_Extracted records_.
'''
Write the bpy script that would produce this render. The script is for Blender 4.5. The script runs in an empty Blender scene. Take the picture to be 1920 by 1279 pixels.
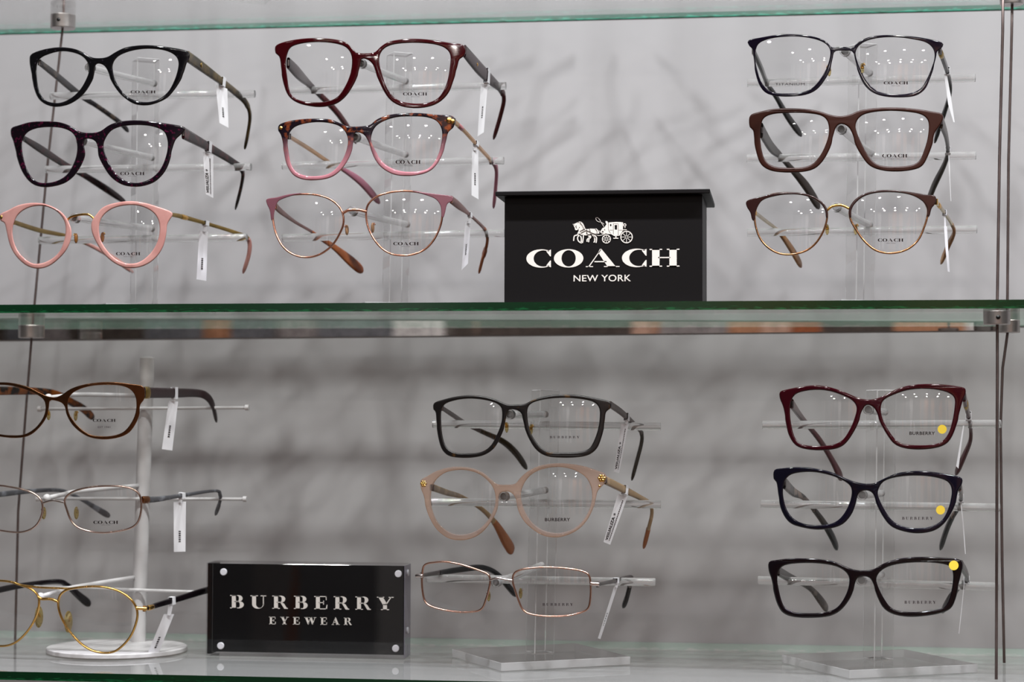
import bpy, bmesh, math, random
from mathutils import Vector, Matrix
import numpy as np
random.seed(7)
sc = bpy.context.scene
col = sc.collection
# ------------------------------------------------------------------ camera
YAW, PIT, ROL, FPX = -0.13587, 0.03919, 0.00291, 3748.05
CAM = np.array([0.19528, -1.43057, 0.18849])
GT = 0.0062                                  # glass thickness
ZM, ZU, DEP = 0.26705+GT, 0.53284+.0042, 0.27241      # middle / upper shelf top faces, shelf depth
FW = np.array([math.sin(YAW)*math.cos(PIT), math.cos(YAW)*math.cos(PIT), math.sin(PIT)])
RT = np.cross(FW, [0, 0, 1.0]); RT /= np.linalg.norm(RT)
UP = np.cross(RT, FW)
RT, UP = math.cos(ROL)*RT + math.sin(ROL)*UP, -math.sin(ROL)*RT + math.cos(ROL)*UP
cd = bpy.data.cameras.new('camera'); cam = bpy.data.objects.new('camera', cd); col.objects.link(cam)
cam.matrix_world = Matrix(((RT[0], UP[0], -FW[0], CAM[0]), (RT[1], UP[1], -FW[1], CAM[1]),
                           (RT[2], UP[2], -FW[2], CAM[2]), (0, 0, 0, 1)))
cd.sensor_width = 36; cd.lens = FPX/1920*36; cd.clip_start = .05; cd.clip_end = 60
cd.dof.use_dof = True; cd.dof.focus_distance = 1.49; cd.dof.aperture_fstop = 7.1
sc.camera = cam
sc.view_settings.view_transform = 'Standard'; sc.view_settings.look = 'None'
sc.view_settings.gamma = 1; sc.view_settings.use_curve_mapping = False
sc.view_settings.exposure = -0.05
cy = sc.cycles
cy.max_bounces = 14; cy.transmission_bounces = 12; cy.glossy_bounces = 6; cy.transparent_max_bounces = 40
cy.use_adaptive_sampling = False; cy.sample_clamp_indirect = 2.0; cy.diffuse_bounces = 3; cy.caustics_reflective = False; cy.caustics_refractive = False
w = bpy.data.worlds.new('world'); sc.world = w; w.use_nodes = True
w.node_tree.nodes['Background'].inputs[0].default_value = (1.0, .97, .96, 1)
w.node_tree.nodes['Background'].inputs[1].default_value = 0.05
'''
'''
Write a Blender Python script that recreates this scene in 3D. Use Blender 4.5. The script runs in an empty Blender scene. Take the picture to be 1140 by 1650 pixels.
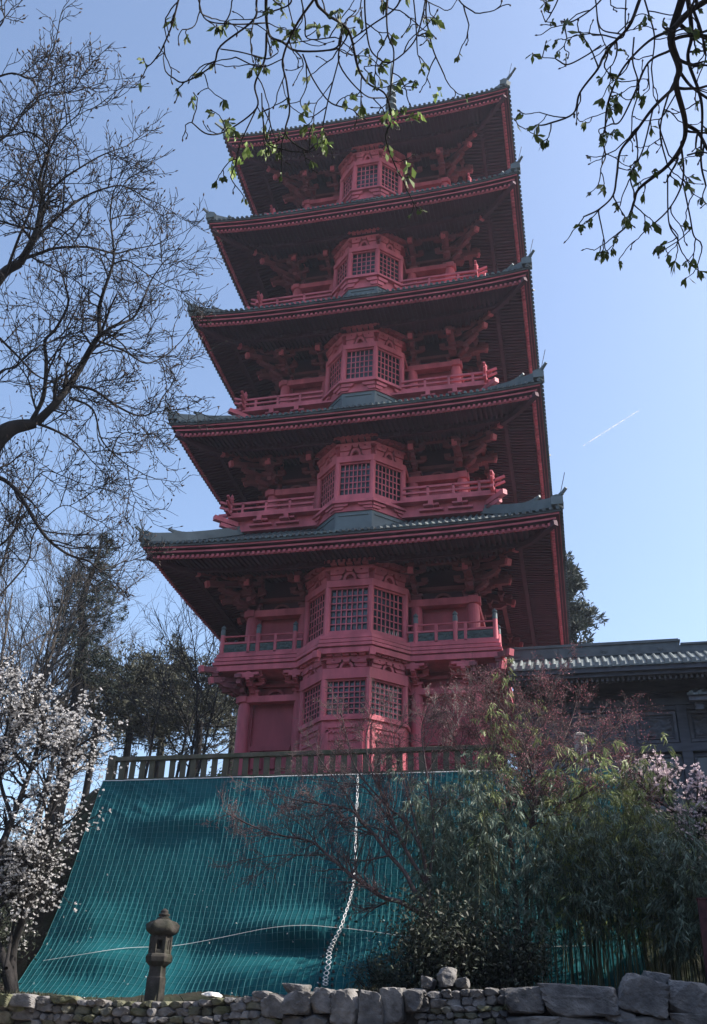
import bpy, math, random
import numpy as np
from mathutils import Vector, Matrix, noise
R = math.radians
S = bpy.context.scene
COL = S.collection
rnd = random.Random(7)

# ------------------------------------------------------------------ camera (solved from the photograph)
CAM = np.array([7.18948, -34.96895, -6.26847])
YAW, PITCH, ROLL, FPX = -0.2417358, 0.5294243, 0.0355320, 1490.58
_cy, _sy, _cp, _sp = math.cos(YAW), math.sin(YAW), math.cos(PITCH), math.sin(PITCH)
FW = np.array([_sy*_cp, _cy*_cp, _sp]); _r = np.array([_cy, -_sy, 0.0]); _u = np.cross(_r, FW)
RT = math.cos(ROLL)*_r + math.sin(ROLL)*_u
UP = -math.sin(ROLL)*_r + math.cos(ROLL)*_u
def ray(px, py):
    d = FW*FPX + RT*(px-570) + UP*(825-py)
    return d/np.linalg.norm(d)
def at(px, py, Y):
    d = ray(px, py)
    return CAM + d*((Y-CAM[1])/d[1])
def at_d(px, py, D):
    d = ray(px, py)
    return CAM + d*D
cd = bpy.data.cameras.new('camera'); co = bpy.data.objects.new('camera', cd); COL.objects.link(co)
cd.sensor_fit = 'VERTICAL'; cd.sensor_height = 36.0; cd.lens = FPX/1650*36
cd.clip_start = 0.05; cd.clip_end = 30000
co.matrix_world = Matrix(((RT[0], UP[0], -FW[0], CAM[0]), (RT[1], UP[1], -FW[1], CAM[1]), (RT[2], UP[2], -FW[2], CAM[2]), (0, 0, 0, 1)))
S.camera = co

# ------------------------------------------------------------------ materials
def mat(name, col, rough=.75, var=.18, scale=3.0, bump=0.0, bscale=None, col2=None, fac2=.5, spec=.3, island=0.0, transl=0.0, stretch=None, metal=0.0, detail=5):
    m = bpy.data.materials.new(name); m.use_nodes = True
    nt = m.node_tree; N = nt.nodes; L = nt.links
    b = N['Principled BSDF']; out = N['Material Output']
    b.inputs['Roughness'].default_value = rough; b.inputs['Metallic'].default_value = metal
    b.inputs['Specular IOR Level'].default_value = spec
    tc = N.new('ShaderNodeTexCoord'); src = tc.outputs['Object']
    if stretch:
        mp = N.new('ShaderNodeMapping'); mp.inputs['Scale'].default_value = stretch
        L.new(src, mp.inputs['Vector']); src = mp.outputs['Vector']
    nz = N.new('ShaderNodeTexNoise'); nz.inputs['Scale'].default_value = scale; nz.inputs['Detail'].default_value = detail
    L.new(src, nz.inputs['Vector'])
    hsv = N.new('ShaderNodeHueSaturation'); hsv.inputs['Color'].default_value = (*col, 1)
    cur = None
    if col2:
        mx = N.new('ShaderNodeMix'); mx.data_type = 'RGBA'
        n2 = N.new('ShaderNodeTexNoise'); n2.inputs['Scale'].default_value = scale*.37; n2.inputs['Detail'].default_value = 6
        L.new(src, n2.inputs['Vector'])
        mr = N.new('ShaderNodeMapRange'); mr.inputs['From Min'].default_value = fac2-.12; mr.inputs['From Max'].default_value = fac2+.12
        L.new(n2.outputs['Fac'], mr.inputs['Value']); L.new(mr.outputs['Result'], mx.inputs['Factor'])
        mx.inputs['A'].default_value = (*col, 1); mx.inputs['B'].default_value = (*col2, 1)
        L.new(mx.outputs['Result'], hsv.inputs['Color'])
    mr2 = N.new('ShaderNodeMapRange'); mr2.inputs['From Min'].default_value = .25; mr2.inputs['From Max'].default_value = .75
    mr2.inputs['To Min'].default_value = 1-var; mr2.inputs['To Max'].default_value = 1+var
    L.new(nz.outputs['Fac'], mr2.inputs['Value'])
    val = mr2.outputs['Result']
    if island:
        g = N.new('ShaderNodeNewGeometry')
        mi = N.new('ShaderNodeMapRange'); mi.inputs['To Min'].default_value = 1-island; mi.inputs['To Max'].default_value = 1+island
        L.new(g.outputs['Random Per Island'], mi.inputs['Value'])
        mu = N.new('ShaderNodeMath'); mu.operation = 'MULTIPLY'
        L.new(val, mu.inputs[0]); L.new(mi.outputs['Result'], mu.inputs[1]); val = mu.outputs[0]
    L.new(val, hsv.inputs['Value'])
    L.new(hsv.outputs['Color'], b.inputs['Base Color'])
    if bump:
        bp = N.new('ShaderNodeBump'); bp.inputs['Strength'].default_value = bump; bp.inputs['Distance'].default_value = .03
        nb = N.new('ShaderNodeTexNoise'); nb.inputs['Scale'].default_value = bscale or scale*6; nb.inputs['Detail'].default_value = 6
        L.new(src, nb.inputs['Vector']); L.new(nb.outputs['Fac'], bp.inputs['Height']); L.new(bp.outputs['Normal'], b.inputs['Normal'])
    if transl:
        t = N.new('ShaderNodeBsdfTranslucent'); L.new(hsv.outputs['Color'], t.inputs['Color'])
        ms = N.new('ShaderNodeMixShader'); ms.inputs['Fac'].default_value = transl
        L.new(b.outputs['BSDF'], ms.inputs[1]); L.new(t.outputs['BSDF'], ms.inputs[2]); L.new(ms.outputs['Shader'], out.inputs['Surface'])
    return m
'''
_What you will do_. Copy only the lines above from the one containing "Write a Blender" through the one containing "rnd = random.Random(7)", both included. Leave out the pictures.

_Output_.
Write a Blender Python script that recreates this scene in 3D. Use Blender 4.5. The script runs in an empty Blender scene. Take the picture to be 1140 by 1650 pixels.
import bpy, math, random
import numpy as np
from mathutils import Vector, Matrix, noise
R = math.radians
S = bpy.context.scene
COL = S.collection
rnd = random.Random(7)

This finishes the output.